According to Neilsen ratings, an estimated six-and-a-half million viewers tuned in to that premiere, which included a segment about the 1999 LHHS grad’s life.

The show ran just 11 days (a million seconds), and she didn’t make it past the first installment.

Critics at the time called the subject matter of the questions “banal,” so Guerra-Paz’ defeat in no way reflects her level of intelligence, and she says she enjoyed the experience.

“I lost, but it was super fun!”


I won On ‘Jeopardy,’ baby

Amanda Traphagan: Photo courtesy of Jeopardy!

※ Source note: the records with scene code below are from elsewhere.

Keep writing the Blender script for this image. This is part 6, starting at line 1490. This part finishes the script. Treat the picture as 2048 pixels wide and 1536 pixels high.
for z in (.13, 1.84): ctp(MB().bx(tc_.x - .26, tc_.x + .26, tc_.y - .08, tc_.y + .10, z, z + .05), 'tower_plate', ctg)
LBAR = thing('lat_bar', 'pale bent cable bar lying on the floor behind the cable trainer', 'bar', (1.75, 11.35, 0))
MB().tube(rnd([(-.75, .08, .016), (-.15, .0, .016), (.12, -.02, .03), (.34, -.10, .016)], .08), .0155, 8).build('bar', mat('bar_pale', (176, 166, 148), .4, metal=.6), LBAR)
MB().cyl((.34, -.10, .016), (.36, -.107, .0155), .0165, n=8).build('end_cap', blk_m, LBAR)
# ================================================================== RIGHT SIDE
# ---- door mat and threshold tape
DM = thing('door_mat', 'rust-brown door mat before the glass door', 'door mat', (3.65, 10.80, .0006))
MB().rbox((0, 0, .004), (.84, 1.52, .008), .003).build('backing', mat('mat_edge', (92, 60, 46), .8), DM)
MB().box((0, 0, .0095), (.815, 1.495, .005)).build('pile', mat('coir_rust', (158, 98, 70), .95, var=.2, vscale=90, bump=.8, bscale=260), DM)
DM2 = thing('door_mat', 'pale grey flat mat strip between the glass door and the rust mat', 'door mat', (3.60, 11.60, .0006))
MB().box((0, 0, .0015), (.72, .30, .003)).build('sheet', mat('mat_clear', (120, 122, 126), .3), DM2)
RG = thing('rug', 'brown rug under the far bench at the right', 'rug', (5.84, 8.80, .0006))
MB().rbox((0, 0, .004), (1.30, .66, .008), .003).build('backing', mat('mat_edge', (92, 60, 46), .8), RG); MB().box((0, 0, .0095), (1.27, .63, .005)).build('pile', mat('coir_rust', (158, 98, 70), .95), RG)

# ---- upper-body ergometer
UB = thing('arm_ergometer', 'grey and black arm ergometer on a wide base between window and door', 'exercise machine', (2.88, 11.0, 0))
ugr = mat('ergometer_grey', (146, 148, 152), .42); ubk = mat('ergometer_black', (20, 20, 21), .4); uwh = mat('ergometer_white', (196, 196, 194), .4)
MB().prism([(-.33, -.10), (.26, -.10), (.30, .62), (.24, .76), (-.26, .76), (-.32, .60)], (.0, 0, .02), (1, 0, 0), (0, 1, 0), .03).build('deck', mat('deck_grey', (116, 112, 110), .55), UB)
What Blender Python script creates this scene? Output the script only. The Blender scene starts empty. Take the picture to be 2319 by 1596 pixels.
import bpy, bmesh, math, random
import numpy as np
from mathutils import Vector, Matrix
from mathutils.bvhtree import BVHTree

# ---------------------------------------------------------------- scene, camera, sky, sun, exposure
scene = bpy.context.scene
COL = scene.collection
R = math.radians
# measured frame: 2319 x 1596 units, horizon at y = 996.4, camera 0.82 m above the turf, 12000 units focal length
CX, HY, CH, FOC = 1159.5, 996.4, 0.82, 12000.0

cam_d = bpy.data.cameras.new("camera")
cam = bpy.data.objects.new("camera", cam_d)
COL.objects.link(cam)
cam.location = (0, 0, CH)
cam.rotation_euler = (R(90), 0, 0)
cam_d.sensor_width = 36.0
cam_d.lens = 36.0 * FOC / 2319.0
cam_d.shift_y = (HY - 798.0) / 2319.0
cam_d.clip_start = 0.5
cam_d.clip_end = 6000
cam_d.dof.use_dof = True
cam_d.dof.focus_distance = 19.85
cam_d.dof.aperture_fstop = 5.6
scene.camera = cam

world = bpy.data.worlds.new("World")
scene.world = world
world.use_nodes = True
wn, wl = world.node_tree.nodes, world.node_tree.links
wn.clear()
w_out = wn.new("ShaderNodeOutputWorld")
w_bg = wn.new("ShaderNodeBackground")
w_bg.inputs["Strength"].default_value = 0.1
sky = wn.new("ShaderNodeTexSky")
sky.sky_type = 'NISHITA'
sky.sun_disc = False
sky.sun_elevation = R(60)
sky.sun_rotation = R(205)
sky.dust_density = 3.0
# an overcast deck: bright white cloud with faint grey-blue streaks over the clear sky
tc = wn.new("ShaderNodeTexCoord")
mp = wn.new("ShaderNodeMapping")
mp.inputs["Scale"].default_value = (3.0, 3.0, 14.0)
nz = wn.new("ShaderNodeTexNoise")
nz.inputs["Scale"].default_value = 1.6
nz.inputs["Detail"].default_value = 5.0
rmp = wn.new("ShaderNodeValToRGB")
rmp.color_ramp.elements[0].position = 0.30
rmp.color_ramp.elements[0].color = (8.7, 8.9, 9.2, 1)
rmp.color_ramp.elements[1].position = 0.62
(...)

Amanda Traphagan: Photo courtesy of Jeopardy!

Telling Alex Trebec, “I wish to make it a true Daily Double” was Amanda Traphagan’s childhood dream. It materialized in 2005, when she was just 22 years old and a law student at University of Texas. The Lake Highlands High School grad beat out an attorney from Georgia and an administrative assistant from Washington to win more than $5,000 on “Jeopardy!” She first applied for the show’s college edition as an undergrad, but didn’t make it. The second time she auditioned, she aced the written test and mock “Jeopardy!” challenge.

“I still remember the moment they called to tell me I was on,” she says. “It was a good thing I was outside, because I squealed.”

On set, she was so nervous her whole body wobbled, she says.

“I felt like I was going to fall. I wasn’t as bad mentally as I thought I would be.”

There was one question about Rosh Hashanah that she missed. It was a gimme question that she bombed.

“I am Jewish, and I knew the answer, but I accidentally said ‘Yom Kipper.’ That was embarrassing,” she recalls. “Ya know, my grandparents missed the show because of a storm, and, after that, I think it might have been for the best that they didn’t see it,” she quips.

Playing as the returning champ, she won a true Daily Double, which means she wagered all of her winnings on one question. “I was so hyped,” she says. She wound up losing that episode, but most days she feels pretty good about being a “Jeopardy!” winner at such a young age.

“I’ve found these online groups of past ‘Jeopardy!’ contestants and sometimes I get a little down on myself for only winning one time, but then I realize that in the broader world, being able to say I won on ‘Jeopardy!’ is a pretty big accomplishment.”

Traphagan, now an attorney in Austin, says her Lake Highlands education “really helped me on ‘Jeopardy!’ I went to Lake Highlands Elementary, Junior High and High School. My favorite high school teacher was David Wood. I am sure I used some nuggets from his class in preparing for the show.”